We must be able to offer up a plan to the American people that says we have a practical solution that will guarantee that our immigration system will be responsive to our economic and social needs. It will supply needed workers when economic conditions warrant, it will keep families together, it will supply ample opportunity for innovation and education to keep us competitive in a global economy, and provide refuge to those most in need.

But most of all it will flexible and fluid, able to respond to shifting needs and circumstances. It will not be based on the wants or needs of special interests or those wishing to exploit the system, but rather on what is in the best interest of the American people and those looking to make a better life.

We must be able to assure the American people that a functioning and responsive immigration system will end the cycle of unregulated and uncontrolled migration.

It will end the inequities and injustice inherent in "market driven," Laissez-faire, systems that look only to make profits at the expense of people. That controlling the flow of immigration based on rational needs is far more effective than trying to control it through tough enforcement of the rules of an already dysfunctional system.

Currently, labor and big business are in the process of hashing out a compromise on just how they would like to see future flows handled:

.... The AFL-CIO's Ramirez indicated that she and other labor leaders are trying to reach a compromise with business representatives on a complicated section of the bill that would set guidelines to regulate the use of migrant workers on either a temporary or permanent basis. Labor organizations have supported a plan for a new Presidential commission to help establish criteria and calculate labor needs. Business groups have said that they would not accept a commission that could be politicized and not suitably responsive to "market forces." This issue may seem esoteric, but as legislative efforts to enact immigration reform move haltingly along, the ability of labor and business to agree on the fundamentals of migrant worker programs could make the difference between a viable bill and yet another failed effort to fix the broken system. ...

Labor's Ramirez suggested that the commission proposal would not be a deal breaker. "In terms of creating a system--let's put the word 'commission' aside--that contemplates economic need and makes decisions on visas based on demonstrated need, that's attractive to us both [business and labor]. So I think there is lots of agreement on how to move forward." Ramirez said that labor would want to insist that migrant workers involved in "future flows" be assured worker protections and rights. Labor is also pushing to make sure that recruiters who bring in foreign workers are better regulated. But she made it clear that the commission idea was more of a subject for negotiation than a key demand. "It's about crafting a system," she said, "not calling it a 'commission.'"

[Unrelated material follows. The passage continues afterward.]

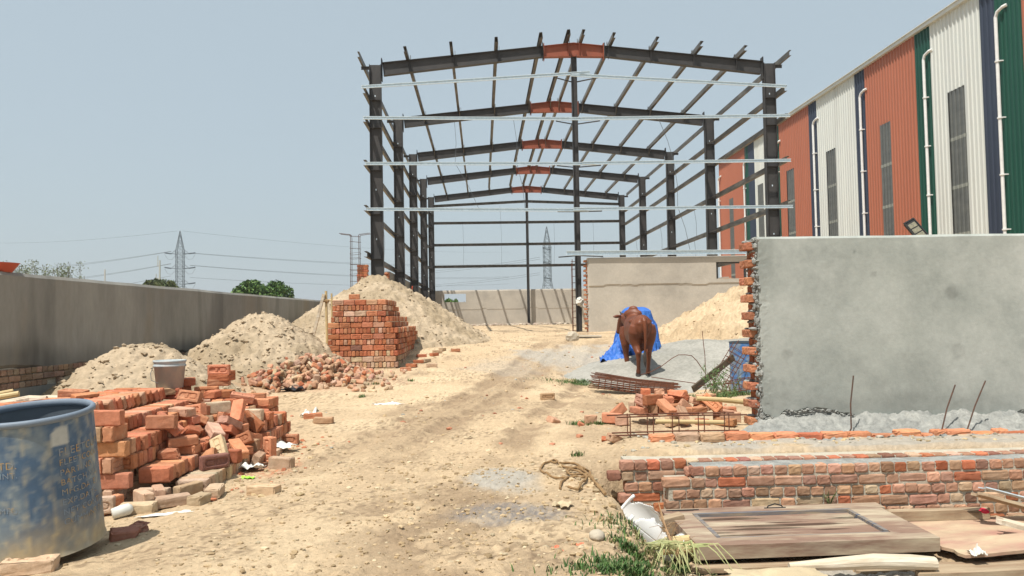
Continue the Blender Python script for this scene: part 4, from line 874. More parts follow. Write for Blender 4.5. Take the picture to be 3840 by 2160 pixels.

Jeffrey Kaye-HuffingtonPost


We can only hope that as labor and business leaders meet behind close doors to decide the fate of millions and the future of our immigration system and economic security, they can go beyond their usual partisanship and parochial concerns, and instead carefully craft a system that takes into account what will ultimately be best for those most effected....and what is best for all our futures.

1 comment:

Anonymous said...

Wow, you all break into our house and say because you helped clean up now you can bring unlimited more! You DEMAND DEMAND DEMAND - while millions around the world WAIT THEIR TURN, get in line, apply to enter LEGALLY!
I am a legal immigrant, my family APPLIED AND WAITED 7 very long years to enter USA legally.
I am sure you will not allow my response to stay here - you try to say "We are here, now you can't tear apart our families!" You separate your own families by sneaking into America.